L’imagination se manifeste dès l’enfance. Elle se développe rapidement et elle ne cesse jamais d’être active. Elle ne s’arrête que si nous n’éprouvons aucune sorte d’intérêt : comme nous sommes toujours mus par le vouloir vivre, elle ne s’arrête qu’à la mort.
Mais nous en sommes très inégalement doués. Tel en est presque dépourvu : il végète inerte, indifférent, sans intelligence comme sans volonté. Tel autre possède une imagination trop vive : il est le jouet de ses rêves.

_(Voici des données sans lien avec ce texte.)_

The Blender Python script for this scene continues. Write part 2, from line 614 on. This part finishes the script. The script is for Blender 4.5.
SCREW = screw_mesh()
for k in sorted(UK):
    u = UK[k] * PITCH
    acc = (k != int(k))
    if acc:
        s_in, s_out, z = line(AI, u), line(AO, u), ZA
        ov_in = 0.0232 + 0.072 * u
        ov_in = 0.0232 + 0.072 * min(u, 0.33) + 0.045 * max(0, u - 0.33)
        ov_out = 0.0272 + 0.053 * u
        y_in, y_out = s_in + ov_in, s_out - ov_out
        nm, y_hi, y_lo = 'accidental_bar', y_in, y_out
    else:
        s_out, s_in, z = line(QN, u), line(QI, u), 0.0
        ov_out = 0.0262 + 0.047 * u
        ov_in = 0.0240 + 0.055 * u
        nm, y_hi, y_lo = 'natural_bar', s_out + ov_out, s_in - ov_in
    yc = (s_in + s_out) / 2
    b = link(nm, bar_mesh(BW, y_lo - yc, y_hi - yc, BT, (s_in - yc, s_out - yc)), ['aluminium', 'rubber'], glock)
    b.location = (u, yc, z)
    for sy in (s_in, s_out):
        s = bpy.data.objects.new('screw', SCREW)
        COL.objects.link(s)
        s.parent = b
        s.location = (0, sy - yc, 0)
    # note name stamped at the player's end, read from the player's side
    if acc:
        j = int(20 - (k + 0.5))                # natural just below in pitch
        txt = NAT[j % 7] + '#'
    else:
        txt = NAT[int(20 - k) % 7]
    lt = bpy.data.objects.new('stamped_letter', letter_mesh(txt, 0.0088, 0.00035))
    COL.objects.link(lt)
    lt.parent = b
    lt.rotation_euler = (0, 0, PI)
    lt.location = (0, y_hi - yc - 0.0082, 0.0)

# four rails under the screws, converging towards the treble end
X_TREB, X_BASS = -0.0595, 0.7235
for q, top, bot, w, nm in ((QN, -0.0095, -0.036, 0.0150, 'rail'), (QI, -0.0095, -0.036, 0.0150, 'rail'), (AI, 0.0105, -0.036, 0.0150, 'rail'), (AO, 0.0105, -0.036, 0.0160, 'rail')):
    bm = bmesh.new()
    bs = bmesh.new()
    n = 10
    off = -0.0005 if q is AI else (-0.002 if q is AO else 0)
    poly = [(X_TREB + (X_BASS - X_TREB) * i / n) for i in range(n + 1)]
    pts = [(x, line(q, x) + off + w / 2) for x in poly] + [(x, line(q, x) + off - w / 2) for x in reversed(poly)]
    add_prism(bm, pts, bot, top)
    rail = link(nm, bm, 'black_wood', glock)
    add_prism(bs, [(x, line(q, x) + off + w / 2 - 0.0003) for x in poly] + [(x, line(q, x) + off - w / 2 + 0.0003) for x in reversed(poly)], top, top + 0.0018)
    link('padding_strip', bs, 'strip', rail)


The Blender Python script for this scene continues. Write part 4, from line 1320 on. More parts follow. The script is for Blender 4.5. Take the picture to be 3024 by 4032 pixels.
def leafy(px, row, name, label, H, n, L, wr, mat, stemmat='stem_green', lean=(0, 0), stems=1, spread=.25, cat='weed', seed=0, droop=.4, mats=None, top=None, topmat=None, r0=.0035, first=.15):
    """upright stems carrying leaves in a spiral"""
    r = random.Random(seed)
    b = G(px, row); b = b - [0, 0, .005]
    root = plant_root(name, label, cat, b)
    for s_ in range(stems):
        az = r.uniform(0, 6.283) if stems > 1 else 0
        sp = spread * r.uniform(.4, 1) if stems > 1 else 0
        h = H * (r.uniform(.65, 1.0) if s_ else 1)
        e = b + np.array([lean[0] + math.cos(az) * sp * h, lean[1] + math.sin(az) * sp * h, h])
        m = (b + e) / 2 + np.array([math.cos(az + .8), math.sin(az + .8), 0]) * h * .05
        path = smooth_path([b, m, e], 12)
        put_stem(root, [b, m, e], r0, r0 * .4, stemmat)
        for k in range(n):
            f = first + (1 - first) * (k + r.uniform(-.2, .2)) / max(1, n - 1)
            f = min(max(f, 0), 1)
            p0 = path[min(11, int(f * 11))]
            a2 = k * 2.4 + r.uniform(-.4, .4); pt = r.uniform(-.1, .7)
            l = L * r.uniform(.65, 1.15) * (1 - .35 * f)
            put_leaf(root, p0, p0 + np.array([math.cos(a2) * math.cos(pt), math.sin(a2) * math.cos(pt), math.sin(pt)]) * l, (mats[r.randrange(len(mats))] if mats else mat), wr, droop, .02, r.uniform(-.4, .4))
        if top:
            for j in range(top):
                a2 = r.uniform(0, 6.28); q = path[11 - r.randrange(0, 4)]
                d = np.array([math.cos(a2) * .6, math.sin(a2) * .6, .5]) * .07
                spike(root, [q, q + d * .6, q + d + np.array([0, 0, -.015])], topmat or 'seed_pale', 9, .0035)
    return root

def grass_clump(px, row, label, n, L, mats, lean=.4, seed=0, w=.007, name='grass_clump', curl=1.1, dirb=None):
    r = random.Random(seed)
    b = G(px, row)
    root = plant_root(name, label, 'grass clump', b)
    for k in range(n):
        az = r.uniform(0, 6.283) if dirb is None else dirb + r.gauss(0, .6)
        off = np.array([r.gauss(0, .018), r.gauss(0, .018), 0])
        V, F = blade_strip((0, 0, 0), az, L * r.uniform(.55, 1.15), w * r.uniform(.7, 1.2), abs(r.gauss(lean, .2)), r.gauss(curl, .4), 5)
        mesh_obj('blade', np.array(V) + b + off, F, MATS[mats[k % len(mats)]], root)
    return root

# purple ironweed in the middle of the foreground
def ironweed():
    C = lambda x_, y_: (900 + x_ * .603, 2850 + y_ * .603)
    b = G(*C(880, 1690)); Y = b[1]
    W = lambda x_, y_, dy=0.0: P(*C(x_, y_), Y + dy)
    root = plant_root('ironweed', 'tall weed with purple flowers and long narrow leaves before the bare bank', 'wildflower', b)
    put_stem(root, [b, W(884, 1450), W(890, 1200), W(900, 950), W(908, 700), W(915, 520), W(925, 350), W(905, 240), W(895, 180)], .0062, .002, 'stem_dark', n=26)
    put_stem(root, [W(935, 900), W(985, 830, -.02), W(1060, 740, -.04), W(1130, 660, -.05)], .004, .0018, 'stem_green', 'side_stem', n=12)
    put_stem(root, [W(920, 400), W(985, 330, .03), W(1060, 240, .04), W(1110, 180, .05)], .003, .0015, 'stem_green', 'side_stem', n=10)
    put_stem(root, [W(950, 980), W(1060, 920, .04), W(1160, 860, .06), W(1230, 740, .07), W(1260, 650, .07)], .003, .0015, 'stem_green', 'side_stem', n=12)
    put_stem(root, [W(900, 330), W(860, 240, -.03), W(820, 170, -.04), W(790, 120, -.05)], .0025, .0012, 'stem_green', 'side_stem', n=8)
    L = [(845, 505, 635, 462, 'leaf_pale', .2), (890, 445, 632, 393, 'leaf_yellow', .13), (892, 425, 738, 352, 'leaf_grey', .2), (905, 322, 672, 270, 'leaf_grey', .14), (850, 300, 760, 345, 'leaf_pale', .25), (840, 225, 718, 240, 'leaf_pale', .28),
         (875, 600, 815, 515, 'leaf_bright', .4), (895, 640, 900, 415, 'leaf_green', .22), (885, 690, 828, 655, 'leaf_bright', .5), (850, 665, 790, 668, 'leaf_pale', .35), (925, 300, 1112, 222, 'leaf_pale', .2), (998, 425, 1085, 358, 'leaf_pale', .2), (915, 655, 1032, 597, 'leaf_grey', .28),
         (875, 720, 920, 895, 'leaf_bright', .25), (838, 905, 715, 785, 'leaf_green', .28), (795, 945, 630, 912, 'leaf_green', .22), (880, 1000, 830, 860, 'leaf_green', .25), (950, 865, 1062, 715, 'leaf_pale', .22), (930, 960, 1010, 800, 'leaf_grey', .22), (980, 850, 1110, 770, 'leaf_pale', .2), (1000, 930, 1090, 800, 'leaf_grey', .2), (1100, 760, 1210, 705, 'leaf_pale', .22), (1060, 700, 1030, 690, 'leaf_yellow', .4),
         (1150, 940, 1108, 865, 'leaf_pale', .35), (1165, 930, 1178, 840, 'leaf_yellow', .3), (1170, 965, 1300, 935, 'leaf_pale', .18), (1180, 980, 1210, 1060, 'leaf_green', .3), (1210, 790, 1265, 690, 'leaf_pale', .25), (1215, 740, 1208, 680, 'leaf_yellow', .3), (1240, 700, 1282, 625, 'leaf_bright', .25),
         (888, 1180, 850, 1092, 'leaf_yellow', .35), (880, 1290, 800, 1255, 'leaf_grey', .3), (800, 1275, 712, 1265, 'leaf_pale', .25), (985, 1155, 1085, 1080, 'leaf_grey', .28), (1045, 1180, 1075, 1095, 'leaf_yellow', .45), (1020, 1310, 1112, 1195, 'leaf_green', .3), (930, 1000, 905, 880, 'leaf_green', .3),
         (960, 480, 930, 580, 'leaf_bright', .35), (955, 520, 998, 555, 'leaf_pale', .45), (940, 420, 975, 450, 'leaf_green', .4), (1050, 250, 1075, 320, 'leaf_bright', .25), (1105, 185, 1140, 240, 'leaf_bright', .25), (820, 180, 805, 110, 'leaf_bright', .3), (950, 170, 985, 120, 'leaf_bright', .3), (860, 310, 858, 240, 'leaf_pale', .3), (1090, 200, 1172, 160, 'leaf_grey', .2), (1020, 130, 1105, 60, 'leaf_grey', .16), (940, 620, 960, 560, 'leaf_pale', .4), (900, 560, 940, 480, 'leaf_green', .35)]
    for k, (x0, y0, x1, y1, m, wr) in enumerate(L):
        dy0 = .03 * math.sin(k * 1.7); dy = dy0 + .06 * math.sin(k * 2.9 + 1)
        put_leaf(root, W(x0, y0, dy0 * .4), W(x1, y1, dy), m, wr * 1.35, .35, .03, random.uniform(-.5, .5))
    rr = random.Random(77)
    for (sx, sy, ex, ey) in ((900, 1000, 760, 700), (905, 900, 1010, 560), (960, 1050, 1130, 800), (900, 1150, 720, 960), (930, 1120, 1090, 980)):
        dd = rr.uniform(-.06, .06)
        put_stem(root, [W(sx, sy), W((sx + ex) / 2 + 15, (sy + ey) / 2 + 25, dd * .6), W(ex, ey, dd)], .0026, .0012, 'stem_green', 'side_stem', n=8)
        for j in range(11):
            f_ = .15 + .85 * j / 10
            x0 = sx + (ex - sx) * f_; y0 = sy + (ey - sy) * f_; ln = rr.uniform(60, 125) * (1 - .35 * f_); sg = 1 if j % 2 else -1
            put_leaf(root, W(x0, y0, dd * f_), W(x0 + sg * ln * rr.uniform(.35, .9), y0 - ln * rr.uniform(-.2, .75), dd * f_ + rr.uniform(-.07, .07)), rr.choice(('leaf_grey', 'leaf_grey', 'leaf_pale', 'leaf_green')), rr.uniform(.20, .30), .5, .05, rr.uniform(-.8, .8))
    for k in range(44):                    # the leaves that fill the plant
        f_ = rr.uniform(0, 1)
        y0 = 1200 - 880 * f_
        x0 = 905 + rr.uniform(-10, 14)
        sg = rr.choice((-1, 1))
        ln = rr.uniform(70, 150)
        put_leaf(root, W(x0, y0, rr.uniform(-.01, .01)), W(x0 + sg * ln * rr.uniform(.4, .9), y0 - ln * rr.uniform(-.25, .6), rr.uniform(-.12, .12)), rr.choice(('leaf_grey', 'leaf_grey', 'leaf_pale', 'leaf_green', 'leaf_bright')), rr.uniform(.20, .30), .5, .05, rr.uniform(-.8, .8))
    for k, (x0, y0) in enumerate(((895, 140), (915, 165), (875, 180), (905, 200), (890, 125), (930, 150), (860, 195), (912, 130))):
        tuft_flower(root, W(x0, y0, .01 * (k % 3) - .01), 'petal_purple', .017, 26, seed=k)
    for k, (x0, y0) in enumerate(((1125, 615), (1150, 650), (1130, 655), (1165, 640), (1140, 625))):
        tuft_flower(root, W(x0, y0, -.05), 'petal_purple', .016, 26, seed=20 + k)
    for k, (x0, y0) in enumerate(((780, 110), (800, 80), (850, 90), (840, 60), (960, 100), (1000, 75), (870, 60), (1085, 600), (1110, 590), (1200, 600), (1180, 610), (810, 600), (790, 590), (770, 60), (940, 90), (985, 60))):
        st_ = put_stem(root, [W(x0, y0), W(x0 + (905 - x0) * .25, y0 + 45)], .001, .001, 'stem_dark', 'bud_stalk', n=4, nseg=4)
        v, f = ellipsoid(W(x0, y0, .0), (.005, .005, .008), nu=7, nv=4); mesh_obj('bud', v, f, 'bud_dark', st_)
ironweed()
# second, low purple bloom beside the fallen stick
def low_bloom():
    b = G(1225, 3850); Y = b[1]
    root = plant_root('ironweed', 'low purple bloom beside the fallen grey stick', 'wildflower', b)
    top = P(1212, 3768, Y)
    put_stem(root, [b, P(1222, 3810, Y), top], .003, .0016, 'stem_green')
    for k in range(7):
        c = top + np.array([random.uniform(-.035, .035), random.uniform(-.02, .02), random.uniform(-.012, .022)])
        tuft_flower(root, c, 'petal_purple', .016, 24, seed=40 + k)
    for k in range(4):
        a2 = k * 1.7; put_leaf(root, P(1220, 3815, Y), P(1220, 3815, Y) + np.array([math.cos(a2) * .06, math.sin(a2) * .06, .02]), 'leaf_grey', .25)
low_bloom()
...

En tout cas remarquez que dans l’ordre des sujets auxquels vous vous intéressez, vous ne manquez pas d’imagination, et qu’inversement les sujets pour lesquels vous vous sentez de l’imagination sont ceux auxquels vous portez un intérêt.
Celui qui croit pouvoir , et devoir, se passer de l’imagination, c’est l’homme que les événements ont déçu. Il a, dit-on, “perdu ses illusions”.
Certes, la lourde main des circonstances s’appesantit parfois sur nous si cruellement, qu’elle étouffe nos espoirs et nos désirs d’entreprises, et que nous acceptons la vie telle qu’elle est, au lieu de chercher à l’améliorer. Mais le désespoir complet est exceptionnel. D’ordinaire une “illusion” succède à une autre illusion, comme un clou chasse l’autre. Il dépend de vous, sachez-le bien, que vos pensées ne soient pas de pures illusions.
Celui qui dit : “Où il n’y a pas vision, le peuple périt.” est vraiment un sage.
Sans idéal, sans ardeur pour réaliser cet idéal, une nation n’est qu’un troupeau, roué à devenir la proie de ses rivales.
Avec un idéal, avec une foi robuste en cet idéal, un peuple, même faible et persécuté, est indestructible. Les Croisades, la Révolution française sont des œuvres de “foi”, de cette foi qui “transporte les montagnes”.
Ce qui est vrai pour un peuple, l’est aussi pour l’individu. L’homme d’action est celui qui “marche à son étoile”, marche d’autant plus sûre qu’est plus nette la “vision” du rôle à jouer.
Ayez une vision, c'est ce qu'on conseille. Mais la vision doit être bonne. Il ne suffit pas qu’elle soit forte : il y a des illusions obsédantes. Il faut qu’elle soit compatible avec la réalité autrement dit réalisable.
La bonne vision, c’est l’imagination orientée dans le sens du réel, apte à le prévoir, à l’interpréter, à l’ordonner ; elle rend l’homme maître de son destin, sauf dans la mesure où peuvent survenir des événements imprévisibles.
La mauvaise vision, c’est l’extravagance du fou, l’exaltation du “visionnaire” qui raisonne en dehors de la réalité.
La bonne imagination, c’est la conception du possible, c’est-à-dire de ce qui trouve dans la réalité des conditions de réalisation. Remarquez d’ailleurs que les progrès de la science reculent les limites du possible. Nous demeurons incapables de prendre la lune entre nos dents, mais l’homme est devenu apte à voler dans les airs, quoique la nature ne nous y destinât point.
Napoléon, conçut une façon de concilier l’héritage de l’ancien régime et les conquêtes de l’esprit révolutionnaire : par le Code Civil et la centralisation administrative comme par des campagnes foudroyantes il incorpora dans les faits ce produit de sa pensée : l’Empire.
Vous pouvez imaginer de la même façon un grand avenir financier et commencer à travailler pour le réaliser, si telle est votre tournure d’esprit ; ou vous pouvez évoquer une vie qui serait faite d’avancements sûrs et progressifs ; mais il vous faut une “vision” si vous voulez obtenir de vos pouvoirs le maximum de puissance.